What needs to be done: Please, without the pictures, retype exactly the lines from the start of the material through the line that holds "from mathutils.geometry import".
----- Recorded information -----
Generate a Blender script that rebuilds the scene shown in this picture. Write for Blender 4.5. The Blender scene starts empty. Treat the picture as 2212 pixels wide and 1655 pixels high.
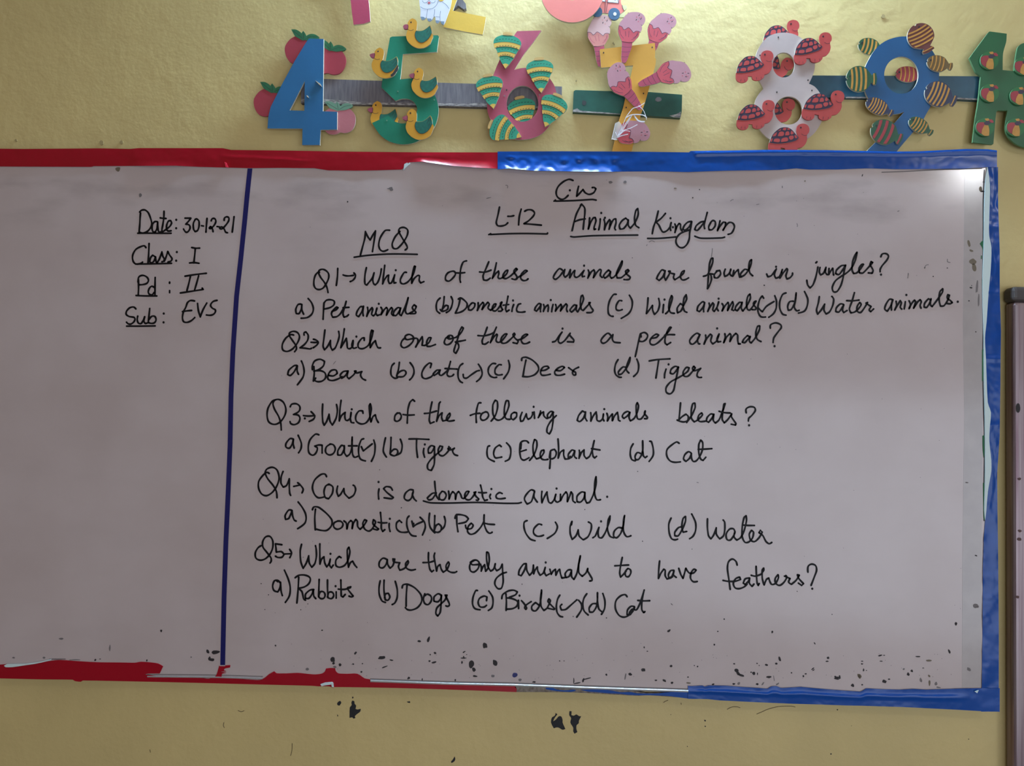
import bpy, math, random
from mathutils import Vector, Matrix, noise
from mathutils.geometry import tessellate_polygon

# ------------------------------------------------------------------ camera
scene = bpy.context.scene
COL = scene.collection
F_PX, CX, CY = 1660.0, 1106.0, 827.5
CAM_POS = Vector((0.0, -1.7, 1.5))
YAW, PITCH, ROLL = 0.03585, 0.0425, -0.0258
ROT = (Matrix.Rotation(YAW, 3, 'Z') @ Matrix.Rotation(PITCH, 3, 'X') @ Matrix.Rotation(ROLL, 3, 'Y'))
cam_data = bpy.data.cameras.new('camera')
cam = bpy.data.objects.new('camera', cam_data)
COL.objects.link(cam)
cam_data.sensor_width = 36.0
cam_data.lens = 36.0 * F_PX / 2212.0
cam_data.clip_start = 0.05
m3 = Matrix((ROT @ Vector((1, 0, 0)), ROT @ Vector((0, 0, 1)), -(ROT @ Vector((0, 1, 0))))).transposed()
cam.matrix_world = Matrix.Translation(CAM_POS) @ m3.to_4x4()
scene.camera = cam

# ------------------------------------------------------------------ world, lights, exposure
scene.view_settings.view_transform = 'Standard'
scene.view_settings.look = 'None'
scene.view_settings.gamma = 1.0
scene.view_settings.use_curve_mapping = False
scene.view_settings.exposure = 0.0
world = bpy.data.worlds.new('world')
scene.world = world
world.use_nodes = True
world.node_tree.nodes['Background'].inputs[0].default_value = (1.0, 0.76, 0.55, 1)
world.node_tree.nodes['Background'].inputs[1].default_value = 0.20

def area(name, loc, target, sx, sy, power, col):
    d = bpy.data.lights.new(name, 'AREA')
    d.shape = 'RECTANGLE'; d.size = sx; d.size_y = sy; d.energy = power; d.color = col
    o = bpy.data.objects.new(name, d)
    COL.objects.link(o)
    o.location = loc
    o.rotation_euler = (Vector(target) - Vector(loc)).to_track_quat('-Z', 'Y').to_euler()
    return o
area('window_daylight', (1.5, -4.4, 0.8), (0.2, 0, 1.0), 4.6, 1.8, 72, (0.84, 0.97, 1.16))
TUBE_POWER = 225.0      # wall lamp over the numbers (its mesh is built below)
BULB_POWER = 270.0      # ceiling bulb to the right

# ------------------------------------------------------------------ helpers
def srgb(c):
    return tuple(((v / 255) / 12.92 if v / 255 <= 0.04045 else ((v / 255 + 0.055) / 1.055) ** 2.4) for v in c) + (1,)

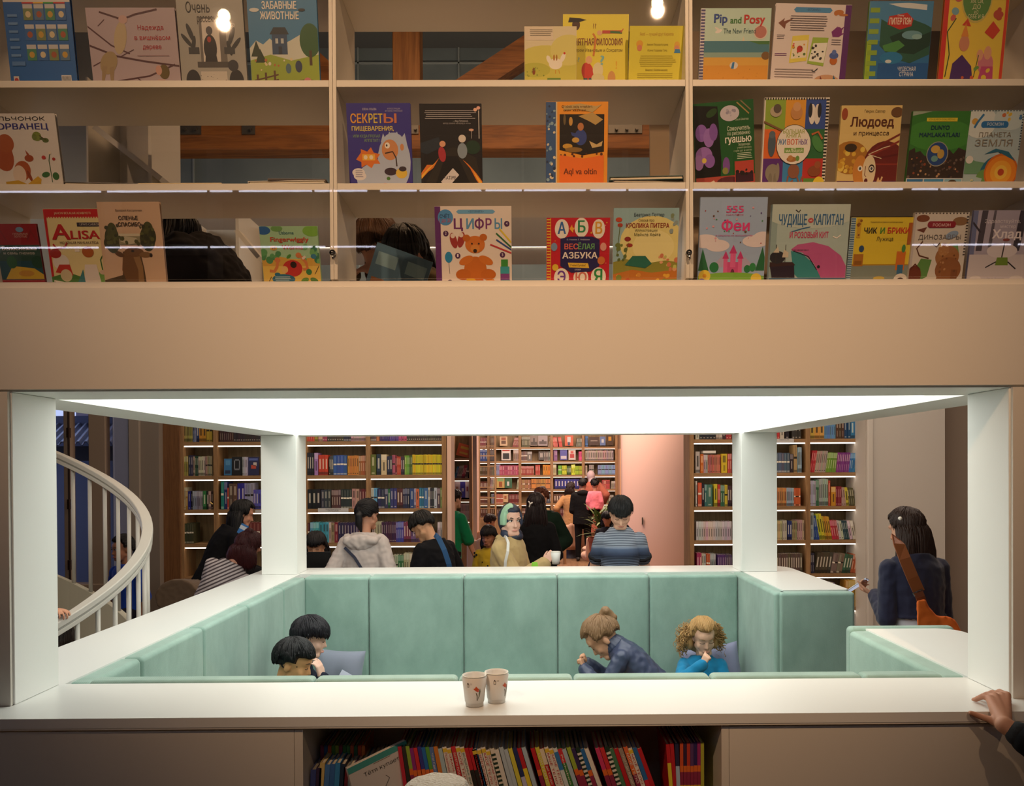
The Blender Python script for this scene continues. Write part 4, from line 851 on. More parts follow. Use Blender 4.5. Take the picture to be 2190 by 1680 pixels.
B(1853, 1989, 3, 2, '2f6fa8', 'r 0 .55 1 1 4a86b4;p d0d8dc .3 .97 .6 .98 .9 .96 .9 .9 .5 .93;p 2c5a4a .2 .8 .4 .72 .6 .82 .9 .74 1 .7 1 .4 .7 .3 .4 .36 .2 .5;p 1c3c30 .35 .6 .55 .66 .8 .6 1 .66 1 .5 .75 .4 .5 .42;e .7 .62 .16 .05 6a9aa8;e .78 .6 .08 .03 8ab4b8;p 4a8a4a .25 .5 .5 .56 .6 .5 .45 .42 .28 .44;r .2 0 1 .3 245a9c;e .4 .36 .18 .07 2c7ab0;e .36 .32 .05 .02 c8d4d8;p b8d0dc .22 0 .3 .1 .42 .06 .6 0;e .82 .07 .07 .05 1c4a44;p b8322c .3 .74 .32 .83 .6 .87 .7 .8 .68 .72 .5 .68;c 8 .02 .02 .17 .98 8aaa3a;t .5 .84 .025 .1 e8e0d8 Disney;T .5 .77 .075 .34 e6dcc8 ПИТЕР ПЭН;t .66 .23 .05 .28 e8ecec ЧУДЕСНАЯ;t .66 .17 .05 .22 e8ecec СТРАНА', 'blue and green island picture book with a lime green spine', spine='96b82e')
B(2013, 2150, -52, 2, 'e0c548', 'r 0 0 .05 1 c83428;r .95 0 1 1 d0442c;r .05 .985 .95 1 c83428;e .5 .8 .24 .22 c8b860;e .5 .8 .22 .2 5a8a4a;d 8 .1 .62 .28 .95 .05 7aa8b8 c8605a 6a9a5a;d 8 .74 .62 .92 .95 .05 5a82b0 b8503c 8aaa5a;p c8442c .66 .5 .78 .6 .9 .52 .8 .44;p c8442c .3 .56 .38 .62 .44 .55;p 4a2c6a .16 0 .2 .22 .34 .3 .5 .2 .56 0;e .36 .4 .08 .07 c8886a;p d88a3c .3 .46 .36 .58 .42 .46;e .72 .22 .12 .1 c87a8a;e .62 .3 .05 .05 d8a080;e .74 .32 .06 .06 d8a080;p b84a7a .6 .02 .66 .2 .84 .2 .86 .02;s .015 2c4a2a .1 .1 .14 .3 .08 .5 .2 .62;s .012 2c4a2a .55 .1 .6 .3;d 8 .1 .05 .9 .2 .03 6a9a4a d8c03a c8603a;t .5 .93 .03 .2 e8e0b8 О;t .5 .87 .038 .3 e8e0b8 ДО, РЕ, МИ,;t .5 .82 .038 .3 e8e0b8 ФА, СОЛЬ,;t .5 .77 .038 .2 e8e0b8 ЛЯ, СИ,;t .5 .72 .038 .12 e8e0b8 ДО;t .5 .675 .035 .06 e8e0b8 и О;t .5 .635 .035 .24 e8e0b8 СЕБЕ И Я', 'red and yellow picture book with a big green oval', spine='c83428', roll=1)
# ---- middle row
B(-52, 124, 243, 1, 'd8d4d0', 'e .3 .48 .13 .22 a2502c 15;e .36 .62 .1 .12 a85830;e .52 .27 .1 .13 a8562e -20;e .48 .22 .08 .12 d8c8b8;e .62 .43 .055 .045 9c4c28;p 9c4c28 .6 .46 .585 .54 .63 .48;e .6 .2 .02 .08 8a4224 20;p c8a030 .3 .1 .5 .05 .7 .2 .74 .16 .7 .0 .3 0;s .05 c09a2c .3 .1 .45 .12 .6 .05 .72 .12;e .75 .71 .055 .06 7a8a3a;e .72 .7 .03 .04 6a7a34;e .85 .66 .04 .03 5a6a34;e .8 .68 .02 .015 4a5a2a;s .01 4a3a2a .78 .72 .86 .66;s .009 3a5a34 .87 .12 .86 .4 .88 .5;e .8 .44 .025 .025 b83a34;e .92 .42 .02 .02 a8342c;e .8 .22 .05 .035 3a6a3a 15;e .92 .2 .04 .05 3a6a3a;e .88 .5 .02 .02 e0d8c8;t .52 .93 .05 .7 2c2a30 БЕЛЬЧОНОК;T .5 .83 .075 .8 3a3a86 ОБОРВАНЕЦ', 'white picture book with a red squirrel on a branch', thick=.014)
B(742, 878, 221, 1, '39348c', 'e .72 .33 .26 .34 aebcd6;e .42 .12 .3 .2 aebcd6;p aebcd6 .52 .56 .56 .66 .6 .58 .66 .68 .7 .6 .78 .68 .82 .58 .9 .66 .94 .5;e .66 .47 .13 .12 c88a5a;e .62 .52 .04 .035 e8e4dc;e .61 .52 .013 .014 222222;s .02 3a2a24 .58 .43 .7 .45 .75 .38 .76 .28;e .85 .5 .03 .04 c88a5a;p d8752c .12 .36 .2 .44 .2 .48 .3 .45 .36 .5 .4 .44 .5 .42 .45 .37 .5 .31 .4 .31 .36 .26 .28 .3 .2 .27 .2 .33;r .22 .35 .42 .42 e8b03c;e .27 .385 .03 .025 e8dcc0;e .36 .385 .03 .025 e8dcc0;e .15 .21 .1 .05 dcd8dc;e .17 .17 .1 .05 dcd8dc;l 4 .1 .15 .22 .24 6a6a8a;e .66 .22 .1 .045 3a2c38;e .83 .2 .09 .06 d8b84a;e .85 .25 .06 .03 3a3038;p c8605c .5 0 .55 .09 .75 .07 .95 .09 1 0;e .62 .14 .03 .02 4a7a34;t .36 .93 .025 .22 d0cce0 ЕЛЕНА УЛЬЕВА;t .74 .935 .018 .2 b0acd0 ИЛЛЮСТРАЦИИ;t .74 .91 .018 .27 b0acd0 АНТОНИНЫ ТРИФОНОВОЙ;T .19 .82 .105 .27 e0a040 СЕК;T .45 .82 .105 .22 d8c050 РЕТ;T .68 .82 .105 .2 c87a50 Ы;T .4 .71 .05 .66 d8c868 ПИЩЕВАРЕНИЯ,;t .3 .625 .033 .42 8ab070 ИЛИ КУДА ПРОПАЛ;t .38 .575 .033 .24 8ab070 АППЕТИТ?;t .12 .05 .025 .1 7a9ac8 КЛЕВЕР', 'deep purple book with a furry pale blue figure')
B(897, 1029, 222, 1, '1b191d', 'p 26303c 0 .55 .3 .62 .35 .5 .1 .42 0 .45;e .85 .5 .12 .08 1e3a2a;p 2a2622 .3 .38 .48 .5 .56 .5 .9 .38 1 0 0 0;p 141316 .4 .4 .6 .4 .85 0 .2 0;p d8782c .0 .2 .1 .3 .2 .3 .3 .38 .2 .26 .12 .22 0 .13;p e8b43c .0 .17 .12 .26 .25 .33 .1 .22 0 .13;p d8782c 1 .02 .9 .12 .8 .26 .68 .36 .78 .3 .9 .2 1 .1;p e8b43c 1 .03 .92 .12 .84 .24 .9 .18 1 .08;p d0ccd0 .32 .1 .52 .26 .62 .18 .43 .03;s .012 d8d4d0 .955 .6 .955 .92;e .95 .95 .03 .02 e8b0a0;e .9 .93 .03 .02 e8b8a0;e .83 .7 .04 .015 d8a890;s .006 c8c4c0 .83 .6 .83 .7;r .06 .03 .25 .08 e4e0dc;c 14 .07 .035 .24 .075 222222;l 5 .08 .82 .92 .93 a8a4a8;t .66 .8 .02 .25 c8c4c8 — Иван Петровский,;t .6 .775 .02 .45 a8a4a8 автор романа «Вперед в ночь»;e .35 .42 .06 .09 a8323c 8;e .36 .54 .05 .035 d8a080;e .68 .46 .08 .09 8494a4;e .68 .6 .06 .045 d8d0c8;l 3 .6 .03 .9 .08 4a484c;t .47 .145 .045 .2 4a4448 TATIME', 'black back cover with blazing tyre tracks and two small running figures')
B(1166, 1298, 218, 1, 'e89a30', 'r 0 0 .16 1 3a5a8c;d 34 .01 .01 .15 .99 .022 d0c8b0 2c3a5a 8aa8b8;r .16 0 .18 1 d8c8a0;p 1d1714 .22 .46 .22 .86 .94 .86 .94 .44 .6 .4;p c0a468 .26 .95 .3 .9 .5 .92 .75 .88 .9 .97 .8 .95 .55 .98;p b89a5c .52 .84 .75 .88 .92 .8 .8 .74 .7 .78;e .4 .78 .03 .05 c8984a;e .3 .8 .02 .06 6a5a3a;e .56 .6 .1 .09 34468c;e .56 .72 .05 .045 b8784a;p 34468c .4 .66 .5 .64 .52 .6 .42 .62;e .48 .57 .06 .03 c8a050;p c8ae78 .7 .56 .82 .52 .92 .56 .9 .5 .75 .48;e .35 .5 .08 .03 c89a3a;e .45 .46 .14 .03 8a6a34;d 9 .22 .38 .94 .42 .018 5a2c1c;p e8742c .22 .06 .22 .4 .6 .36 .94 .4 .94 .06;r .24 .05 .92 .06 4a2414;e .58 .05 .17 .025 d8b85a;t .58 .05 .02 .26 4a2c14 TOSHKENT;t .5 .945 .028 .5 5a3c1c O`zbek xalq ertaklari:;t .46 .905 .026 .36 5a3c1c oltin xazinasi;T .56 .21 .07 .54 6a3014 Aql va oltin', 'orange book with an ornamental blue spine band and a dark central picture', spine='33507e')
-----
Correct output:
Generate a Blender script that rebuilds the scene shown in this picture. Write for Blender 4.5. The Blender scene starts empty. Treat the picture as 2212 pixels wide and 1655 pixels high.
import bpy, math, random
from mathutils import Vector, Matrix, noise
from mathutils.geometry import tessellate_polygon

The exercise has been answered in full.